L’individualisme n’a plus sa place et nous réalisons davantage à quel point nous sommes interdépendants.

Nous gagnons à nous reconnecter différemment avec la nature et nos ressources grâce à la mise en avenir de matériaux naturels[6], tout en réactivant des cultures constructives et techniques oubliées.


Notre métier, étant issu d’une figure de l’architecte avec la séparation du savoir et du faire depuis la renaissance[7], se rapproche de la production graphique et de la conception du projet au détriment de sa réalisation. La pratique de l’architecture et son édification doit désormais passer par un changement radical des rapports de production. Elle doit tendre vers un modèle non hiérarchisé et moins spécialisé[8] qui encourage le savoir collectif et l’autonomie.

Peut-être devrons nous nous rapprocher davantage du savoir-faire, pour être mieux préparés à une mutation de notre métier, pour peut-être devenir de futurs artisans.

La loi du plus fort est plutôt celle du mieux relié.

Johane Riachi, Juin 2020


[1] Blade Runner, Ridley Scott, Harrison Ford et Sean Young, Etats-Unis, 1982, science-fiction, 117 min.
[2] Forbes. 1 avril 2018. 5 villes nouvelles dont il faudra suivre l'évolution. [en ligne]. https://www.forbes.fr/lifestyle/5-villes-nouvelles-dont-il-faudra-suivre-levolution/?cn-reloaded=1&cn-reloaded=1 (page consultée le 05.05.2020).
[3] INGOLD, Tim.
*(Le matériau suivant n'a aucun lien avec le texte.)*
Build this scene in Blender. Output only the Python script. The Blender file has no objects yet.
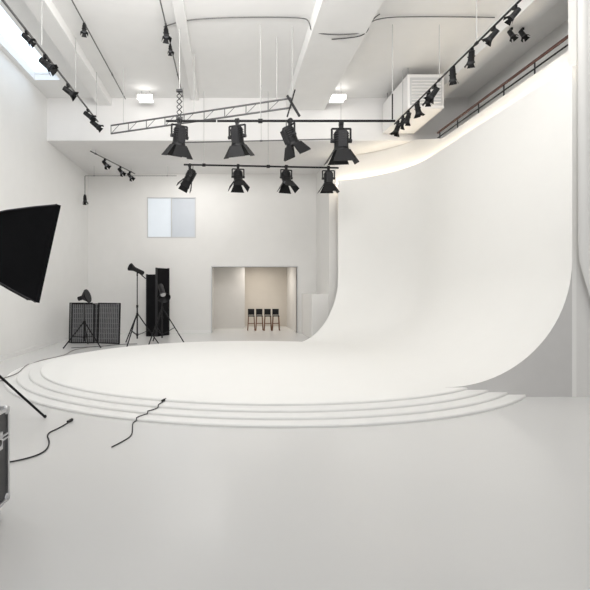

Faire anthropologie, archéologie art et architecture. Paris : Dehors, 2017. 320 pages.
[4] MCDONOUGH, William et BRAUNGART, Michael. Cradle to Cradle. Paris : Alternatives, 2011. 240 pages.
[5] SENNETT, Richard. Ce que sait la main - La culture de l’artisanat. Paris : Albin Michel, 2010. 416 pages.
[6] Perraudin, Gilles. Construire en pierre de taille aujourd’hui. Paris : Presses du réel, 2013. 64 pages.
[7] FERRO, Sergio. dessin / chantier. Paris : La Villette, 2005. 164 pages.
[8] BERNARD, Pierre. Le chantier. Criticat, 2008, numéro 2, p.100 à 112.